Bottle, Bordiga

1) Bordiga is an absolute mess to try to actually understand, but his famous quote is quite pertinent:

The hell of Capitalism is the Firm, not the fact that the Firm has a boss.

There goes Bottle, quoting those evil Communists again. 

2) No, no, no. I'm not quoting my hero Communism, i'm putting out an idea that i think most people don't really understand. In fact, a lot of you don't realize you actually agree, turn around and advocate for the complete opposite, then complain that things didn't go the way you thought they would.

Did you know Orwell was an ardent Democratic Socialist? I bet you didn't. He also coined the absurdist term Tory Anarchist. The point is that  all the buzzwords are nonsense, he steadfastly despised Authoritarianism. So did Bordiga.

Let's tackle it. What does it mean?:

The hell of Capitalism is the Firm, not the fact that the Firm has a boss.

Two lowercase nouns, two capitalized nouns, and 100+ years of psychotic people arguing that their interpretation of Marx is the correct one. Feel free to jump in whenever...

3) So, what's a Firm?

The simplest answer is that the Firm is the business entity selling their particular brand of goods and services to consumers for profit. The slightly more accurate answer is that the Firm is the business structure itself, the corporate functions that form the network of goals, rules, procedures, etc. The most realistic answer is that the Firm is the collective identity you refer to when you say "i'm the parts puller at Jimbo's Junkyard." 

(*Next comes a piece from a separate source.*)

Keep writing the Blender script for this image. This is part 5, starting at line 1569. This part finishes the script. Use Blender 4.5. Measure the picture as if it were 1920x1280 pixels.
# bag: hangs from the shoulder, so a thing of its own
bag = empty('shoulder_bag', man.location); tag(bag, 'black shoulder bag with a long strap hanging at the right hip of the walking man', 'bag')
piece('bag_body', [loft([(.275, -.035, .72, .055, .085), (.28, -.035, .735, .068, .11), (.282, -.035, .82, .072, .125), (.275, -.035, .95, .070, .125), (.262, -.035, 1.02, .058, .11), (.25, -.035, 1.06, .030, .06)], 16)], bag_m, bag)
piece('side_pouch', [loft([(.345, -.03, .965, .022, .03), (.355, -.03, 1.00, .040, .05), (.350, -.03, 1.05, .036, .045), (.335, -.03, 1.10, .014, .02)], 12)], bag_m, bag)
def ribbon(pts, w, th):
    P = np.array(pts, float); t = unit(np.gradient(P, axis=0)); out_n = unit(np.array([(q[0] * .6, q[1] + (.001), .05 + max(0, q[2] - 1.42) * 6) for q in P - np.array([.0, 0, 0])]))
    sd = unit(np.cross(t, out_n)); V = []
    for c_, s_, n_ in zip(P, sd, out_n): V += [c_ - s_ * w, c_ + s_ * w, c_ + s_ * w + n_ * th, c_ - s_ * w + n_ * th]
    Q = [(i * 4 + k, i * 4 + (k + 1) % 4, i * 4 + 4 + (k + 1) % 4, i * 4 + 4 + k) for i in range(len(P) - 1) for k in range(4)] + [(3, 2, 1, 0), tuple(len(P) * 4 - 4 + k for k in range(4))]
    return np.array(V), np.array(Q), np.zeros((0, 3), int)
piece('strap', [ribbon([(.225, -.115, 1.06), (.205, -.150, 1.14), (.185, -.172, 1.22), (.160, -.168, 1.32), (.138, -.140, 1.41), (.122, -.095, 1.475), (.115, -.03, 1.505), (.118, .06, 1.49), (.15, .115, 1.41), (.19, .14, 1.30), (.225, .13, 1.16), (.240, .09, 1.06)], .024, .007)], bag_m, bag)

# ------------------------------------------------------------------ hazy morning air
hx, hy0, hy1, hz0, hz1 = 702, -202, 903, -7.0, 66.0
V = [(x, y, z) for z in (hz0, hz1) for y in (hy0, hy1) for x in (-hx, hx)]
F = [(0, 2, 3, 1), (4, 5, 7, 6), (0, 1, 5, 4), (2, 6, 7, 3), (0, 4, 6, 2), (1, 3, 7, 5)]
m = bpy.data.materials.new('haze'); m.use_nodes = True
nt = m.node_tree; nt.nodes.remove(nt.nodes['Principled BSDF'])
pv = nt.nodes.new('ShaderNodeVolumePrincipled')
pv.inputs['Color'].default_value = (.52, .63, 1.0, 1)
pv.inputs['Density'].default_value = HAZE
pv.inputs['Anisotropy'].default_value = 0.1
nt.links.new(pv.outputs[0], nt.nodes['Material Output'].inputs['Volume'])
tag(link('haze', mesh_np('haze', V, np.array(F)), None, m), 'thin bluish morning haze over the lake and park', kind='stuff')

The question isn't what you do, the question is what does Jimbo's Junkyard do, but we have to walk through the structure to actually see it. You pull a list of parts out of old cars and Joe delivers them to customers. That's it as far as your actual work. You guys don't determine the price or collect money or anything like that, that's part of what the Firm does. On one hand, it's sort of true that Jimbo's Junkyard sells used car parts, but it's more accurate to say that the Firm acquires capital and sells the whole process to customers. They coordinate the process of acquiring old cars and selling the parts from them. 

In this abstract setting, there are no laws; only actions and consequences. Either customers are happy and keep buying used car parts from Jimbo's, or they aren't and they stop. Jimbo's could find great success stealing cars and chopping them up as long as customers were still happy and paying Jimbo's for doing it. Companies still take that approach all the time. Remember, most people don't care until it affects them personally, but knowing that Jimbo's steals cars is often enough to dissuade the majority of customers from supporting that particular Firm. Regardless, the only legal mechanism we have for regulating Jimbo's activities is suing them and using force to stop it. 

But what if that isn't actually Jimbo's practice? Jimbo's employs people to go out and buy old used cars, but Scooter is secretly embezzling that purchasing money and boosting cars. That's certainly not Jimbo's fault, so they fire Scooter.

The point is that nobody actually knows, and that's the hell Bordiga is talking about. It makes little difference if the Firm has a boss, owner, board of directors, what have you, the bad part is that the Firm can say whatever it wants, define its goals with the best intentions, but the Firm doesn't actually do anything. It is an opaque and impenetrable shell around the actual business.

What remains is to try to understand why or how or even if this is an inherent feature of Capitalism.

4) You're not going to like this last part. It doesn't matter what Capitalism actually is, it doesn't matter how you actually define it. Like a great number of ideologies, it is merely the invisible structure that absolves people from responsibility. It lets the wealthy ignore poverty, it lets greed motivate our actions without the penalty of remorse, in short, it's the defense people use for taking advantage of each other instead of making an actual trade.

Regardless of what Bordiga was actually thinking at the time, what it means is that the ideology itself is antagonistic; it perpetuates itself as the solution to a problem it creates: breaking away from an established company that is failing to start a new company. The problem with that is the fact that the company itself doesn't actually do anything beyond defining its own internal structure, and measures its success not by its positive or negative impact, but by how much money it can make for as long as possible.

You don't have to agree with that sentiment, but  it's certainly not a crazy way of describing the world. Especially if it turns out that you do agree with that sentiment.